As my handle will likely tell ya... I am airplane guy... mostly. A long time a go though a RR guy told me a way to stain wood to look a weathered dark color.
The wood was soaked in a liquid with steel wool and it worked great. Can't for the life of me remember what the "liquid" was.
When dealing with wooden structures, I treat them like I would furniture, assemble, then stain, just remember to clean all excess glue from the joints. Once the glue dries, the stain won't penetrate it. As far as liquid, I've had good results with 90% rubbing alcohol (less water content than the 70%), mixed with the stain color you want to use. If you use commercial wood stain, remember, it will take longer to dry completely.
Marlon
See pictures of the Clinton-Golden Valley RR
I have good results using Minwax commercial "stain". Available at any paint or hardware store. It's a "penetrating resin finish that soaks into the wood and hardens. It comes in all sorts of colors, from "special walnut" (really dark) thru colonial pine (quite light) and driftwood gray. Dries to recoat in an hour or so. Waterproofs the wood. Won't scratch off. The store will have a set of color chips showing the results on pine mostly. Basswood stains about the same as pine.

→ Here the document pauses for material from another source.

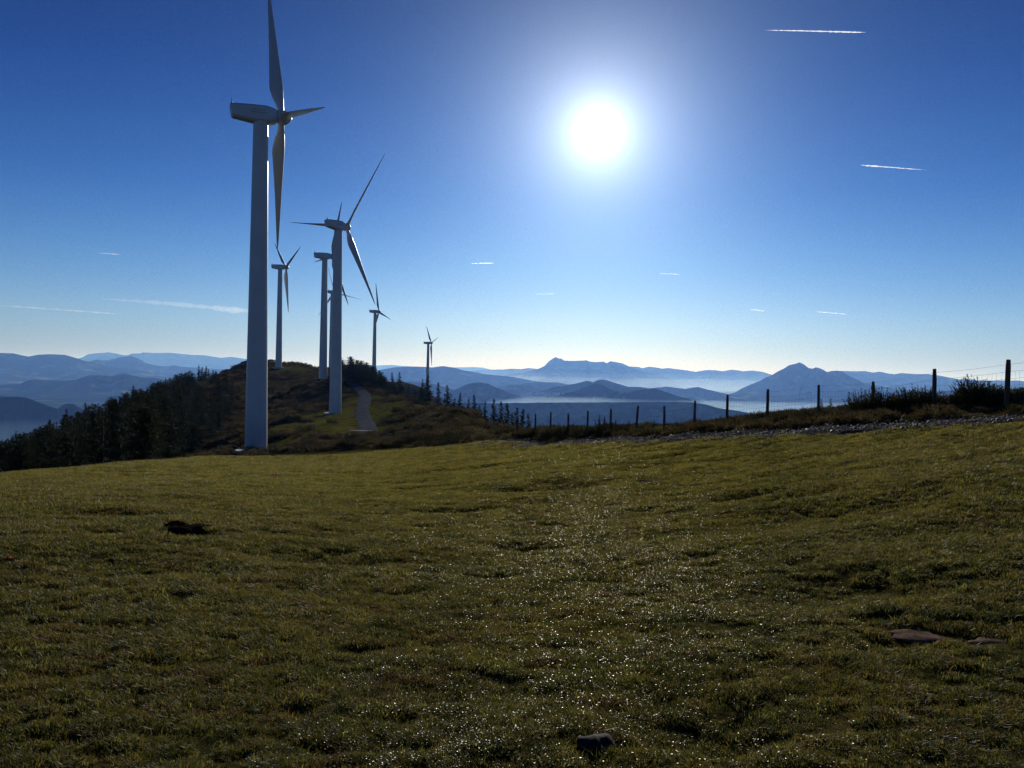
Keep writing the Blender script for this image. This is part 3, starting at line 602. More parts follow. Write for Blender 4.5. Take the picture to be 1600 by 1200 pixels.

By the way, wood weathers out to a light driftwood gray , not dark. Look at phone poles. New they are a dark brown, almost black. They weather out to lighter and lighter shades of brown, and finally to light gray. Same goes for most wood exposed to the weather, like fences, flatcar floors, loading docks.
David Starr www.newsnorthwoods.blogspot.com
wing_nut As my handle will likely tell ya... I am airplane guy... mostly. A long time a go though a RR guy told me a way to stain wood to look a weathered dark color. The wood was soaked in a liquid with steel wool and it worked great. Can't for the life of me remember what the "liquid" was.
Thanks for the responses. rrebell... I think that was it.